(Work to do)
Print the entries below exactly as they appear, from the first line up to and including the line with "kind == 'pale'". Do not print any pictures.

## start Data for the task

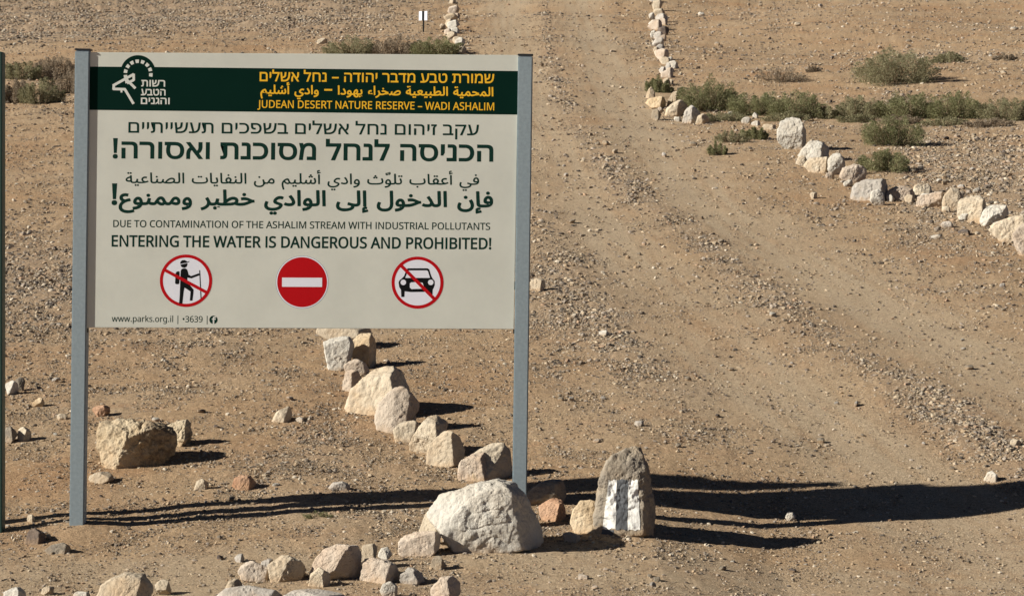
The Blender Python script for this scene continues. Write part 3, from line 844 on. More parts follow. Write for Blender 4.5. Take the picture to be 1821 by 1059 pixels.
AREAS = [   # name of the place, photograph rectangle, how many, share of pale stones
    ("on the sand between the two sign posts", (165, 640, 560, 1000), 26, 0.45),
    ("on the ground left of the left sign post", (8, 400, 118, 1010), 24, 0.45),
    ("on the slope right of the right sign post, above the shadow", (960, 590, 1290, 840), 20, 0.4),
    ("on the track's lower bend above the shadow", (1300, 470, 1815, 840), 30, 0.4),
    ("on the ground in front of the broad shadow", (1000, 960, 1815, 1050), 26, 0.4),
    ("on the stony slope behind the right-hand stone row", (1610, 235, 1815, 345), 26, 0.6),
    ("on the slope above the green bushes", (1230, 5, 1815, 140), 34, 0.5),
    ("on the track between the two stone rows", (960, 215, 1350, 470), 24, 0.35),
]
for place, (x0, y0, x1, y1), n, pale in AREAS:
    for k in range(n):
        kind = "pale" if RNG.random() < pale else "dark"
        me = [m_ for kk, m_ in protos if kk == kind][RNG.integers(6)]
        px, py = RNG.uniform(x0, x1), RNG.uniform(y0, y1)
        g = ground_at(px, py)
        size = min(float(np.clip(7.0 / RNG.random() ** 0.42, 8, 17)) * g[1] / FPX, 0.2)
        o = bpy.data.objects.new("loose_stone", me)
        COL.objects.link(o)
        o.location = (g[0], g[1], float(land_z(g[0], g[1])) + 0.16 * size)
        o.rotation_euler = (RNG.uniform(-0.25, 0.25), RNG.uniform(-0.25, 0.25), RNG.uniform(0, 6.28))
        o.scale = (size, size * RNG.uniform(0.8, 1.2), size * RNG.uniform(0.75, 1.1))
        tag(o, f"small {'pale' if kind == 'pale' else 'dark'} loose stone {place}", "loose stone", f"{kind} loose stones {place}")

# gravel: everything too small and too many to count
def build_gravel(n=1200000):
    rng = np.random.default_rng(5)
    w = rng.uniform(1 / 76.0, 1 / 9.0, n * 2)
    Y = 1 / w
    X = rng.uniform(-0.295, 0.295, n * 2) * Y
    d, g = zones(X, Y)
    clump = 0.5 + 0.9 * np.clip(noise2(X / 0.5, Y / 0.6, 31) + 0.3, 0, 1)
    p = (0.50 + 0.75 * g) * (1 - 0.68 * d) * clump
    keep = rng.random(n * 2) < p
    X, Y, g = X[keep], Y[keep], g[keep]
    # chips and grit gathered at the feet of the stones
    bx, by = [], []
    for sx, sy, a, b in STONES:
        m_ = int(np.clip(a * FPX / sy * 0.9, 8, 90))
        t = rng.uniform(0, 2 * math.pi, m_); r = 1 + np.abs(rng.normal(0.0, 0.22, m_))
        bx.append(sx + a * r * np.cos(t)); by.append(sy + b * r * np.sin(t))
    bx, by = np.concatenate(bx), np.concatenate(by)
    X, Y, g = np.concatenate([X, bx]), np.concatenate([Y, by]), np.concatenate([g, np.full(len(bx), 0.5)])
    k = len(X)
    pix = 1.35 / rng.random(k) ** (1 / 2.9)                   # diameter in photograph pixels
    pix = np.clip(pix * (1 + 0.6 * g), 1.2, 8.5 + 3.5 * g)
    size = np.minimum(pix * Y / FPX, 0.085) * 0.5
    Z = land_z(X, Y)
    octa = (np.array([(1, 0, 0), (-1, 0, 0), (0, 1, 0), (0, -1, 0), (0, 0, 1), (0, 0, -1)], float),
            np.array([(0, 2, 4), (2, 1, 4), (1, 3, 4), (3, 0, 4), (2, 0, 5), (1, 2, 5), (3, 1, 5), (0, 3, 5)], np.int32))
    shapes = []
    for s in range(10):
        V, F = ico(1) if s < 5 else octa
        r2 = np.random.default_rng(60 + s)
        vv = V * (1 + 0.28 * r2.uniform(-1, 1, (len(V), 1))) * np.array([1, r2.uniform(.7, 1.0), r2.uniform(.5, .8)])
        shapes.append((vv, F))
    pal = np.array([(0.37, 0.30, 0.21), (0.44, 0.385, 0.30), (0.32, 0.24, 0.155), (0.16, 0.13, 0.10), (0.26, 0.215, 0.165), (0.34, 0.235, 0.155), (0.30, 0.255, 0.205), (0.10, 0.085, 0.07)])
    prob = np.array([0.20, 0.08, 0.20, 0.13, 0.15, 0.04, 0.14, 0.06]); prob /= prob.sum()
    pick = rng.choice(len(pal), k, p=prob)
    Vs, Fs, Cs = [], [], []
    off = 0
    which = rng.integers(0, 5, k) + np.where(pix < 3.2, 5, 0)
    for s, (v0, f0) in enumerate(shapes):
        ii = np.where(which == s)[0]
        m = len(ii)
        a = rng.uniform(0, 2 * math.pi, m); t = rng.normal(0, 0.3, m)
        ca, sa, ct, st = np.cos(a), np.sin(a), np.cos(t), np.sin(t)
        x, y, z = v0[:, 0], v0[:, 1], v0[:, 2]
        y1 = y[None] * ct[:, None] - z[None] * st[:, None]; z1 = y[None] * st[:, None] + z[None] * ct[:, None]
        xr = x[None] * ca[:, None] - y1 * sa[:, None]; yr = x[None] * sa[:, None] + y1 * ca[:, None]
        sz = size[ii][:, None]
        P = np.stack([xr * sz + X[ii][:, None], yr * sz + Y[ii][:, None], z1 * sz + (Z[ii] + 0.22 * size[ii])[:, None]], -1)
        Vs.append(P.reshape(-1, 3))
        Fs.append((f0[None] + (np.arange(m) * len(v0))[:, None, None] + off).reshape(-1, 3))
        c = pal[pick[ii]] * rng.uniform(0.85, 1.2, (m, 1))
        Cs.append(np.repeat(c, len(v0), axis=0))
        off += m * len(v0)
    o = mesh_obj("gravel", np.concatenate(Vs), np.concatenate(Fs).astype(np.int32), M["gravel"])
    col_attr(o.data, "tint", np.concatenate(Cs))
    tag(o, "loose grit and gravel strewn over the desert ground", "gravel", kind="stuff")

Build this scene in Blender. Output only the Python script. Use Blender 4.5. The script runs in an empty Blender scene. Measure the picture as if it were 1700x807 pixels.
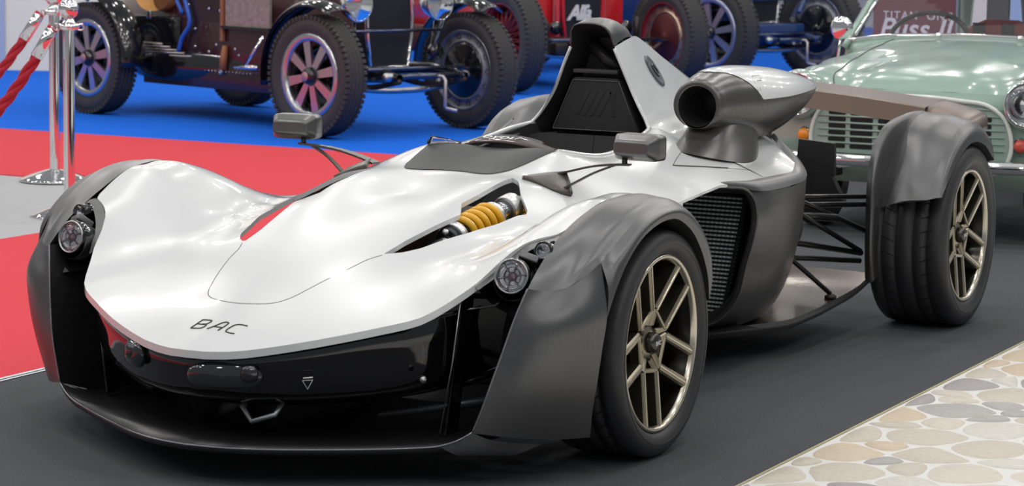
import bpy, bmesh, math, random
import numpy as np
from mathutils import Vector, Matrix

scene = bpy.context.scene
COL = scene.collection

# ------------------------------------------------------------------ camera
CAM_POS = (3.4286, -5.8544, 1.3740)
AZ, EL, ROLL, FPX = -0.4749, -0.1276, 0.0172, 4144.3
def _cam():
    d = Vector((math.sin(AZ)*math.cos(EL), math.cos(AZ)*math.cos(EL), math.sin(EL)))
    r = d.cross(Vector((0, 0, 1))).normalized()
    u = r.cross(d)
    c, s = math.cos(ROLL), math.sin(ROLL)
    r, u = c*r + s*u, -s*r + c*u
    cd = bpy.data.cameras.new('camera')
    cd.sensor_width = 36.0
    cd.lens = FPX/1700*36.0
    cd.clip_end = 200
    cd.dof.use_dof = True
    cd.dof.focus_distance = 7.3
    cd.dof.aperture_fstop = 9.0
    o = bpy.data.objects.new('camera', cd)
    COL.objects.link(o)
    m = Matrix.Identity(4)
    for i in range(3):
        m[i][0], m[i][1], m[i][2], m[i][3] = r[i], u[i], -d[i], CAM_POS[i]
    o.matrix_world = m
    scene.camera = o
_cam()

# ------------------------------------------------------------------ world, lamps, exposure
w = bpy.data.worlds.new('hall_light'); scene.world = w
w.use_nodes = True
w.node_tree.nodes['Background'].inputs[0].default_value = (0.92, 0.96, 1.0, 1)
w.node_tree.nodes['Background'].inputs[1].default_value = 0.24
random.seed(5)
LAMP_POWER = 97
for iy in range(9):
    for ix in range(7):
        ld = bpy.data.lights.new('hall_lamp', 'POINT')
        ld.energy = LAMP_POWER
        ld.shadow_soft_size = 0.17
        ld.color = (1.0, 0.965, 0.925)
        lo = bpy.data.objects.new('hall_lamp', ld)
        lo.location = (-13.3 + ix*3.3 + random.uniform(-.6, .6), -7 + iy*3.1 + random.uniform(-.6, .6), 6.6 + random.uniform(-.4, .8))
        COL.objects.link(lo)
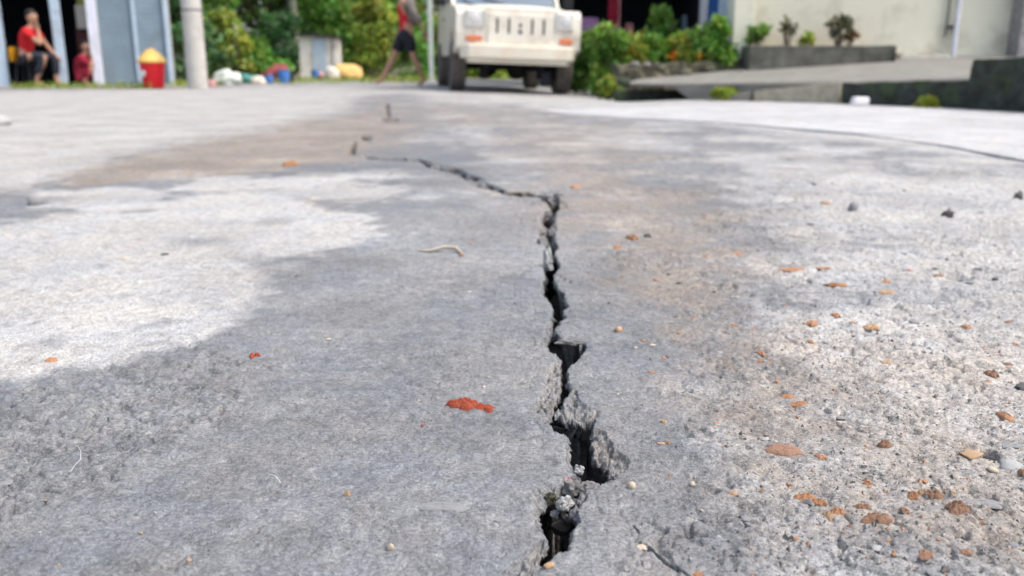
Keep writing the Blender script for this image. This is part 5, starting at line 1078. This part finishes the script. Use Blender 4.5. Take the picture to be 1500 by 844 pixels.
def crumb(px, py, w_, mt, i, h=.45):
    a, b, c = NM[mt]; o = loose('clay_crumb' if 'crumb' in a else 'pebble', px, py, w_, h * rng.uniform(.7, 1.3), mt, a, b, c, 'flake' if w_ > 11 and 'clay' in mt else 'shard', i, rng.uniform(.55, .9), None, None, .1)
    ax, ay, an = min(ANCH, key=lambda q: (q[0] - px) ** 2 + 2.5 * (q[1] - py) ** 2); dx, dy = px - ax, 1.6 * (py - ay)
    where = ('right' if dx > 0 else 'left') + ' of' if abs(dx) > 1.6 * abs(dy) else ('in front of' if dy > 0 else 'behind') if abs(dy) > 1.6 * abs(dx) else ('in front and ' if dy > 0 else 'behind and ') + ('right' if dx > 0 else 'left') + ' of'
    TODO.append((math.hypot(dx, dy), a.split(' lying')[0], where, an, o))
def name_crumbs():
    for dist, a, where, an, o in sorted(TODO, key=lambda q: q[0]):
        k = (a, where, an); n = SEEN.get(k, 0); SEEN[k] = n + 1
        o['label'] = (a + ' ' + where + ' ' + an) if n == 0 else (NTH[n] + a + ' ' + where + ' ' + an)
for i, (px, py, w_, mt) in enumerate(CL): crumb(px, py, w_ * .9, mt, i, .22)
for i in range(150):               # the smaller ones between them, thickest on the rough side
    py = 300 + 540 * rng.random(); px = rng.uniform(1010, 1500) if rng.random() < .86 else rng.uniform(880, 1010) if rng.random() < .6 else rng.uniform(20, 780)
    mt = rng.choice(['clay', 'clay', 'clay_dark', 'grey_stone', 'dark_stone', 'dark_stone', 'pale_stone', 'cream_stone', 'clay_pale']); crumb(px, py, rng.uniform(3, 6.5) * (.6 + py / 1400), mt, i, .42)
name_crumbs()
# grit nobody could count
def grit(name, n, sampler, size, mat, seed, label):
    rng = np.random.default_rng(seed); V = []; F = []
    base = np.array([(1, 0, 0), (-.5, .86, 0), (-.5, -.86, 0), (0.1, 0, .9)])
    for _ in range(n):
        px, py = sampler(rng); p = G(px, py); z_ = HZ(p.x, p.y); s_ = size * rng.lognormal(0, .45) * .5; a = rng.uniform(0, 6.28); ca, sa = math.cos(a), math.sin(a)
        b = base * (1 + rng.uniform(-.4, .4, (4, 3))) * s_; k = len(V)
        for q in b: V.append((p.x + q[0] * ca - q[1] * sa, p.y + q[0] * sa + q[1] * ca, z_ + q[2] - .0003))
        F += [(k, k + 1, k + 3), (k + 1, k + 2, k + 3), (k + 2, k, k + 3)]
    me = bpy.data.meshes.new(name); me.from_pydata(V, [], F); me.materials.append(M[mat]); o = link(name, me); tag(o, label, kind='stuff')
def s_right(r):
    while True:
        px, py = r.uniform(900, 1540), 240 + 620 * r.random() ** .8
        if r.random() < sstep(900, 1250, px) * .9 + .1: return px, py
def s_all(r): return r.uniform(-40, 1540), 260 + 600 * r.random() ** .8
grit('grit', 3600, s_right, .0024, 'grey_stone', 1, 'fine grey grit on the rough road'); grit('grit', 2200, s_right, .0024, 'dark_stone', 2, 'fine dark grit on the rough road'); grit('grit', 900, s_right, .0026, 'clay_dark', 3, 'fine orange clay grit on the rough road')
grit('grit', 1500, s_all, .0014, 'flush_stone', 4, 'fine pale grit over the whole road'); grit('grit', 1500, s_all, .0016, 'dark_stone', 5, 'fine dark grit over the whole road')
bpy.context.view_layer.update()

## end Data for the task

(Result)
The Blender Python script for this scene continues. Write part 3, from line 844 on. More parts follow. Write for Blender 4.5. Take the picture to be 1821 by 1059 pixels.
AREAS = [   # name of the place, photograph rectangle, how many, share of pale stones
    ("on the sand between the two sign posts", (165, 640, 560, 1000), 26, 0.45),
    ("on the ground left of the left sign post", (8, 400, 118, 1010), 24, 0.45),
    ("on the slope right of the right sign post, above the shadow", (960, 590, 1290, 840), 20, 0.4),
    ("on the track's lower bend above the shadow", (1300, 470, 1815, 840), 30, 0.4),
    ("on the ground in front of the broad shadow", (1000, 960, 1815, 1050), 26, 0.4),
    ("on the stony slope behind the right-hand stone row", (1610, 235, 1815, 345), 26, 0.6),
    ("on the slope above the green bushes", (1230, 5, 1815, 140), 34, 0.5),
    ("on the track between the two stone rows", (960, 215, 1350, 470), 24, 0.35),
]
for place, (x0, y0, x1, y1), n, pale in AREAS:
    for k in range(n):
        kind = "pale" if RNG.random() < pale else "dark"
        me = [m_ for kk, m_ in protos if kk == kind][RNG.integers(6)]
        px, py = RNG.uniform(x0, x1), RNG.uniform(y0, y1)
        g = ground_at(px, py)
        size = min(float(np.clip(7.0 / RNG.random() ** 0.42, 8, 17)) * g[1] / FPX, 0.2)
        o = bpy.data.objects.new("loose_stone", me)
        COL.objects.link(o)
        o.location = (g[0], g[1], float(land_z(g[0], g[1])) + 0.16 * size)
        o.rotation_euler = (RNG.uniform(-0.25, 0.25), RNG.uniform(-0.25, 0.25), RNG.uniform(0, 6.28))
        o.scale = (size, size * RNG.uniform(0.8, 1.2), size * RNG.uniform(0.75, 1.1))
        tag(o, f"small {'pale' if kind == 'pale' else 'dark'} loose stone {place}", "loose stone", f"{kind} loose stones {place}")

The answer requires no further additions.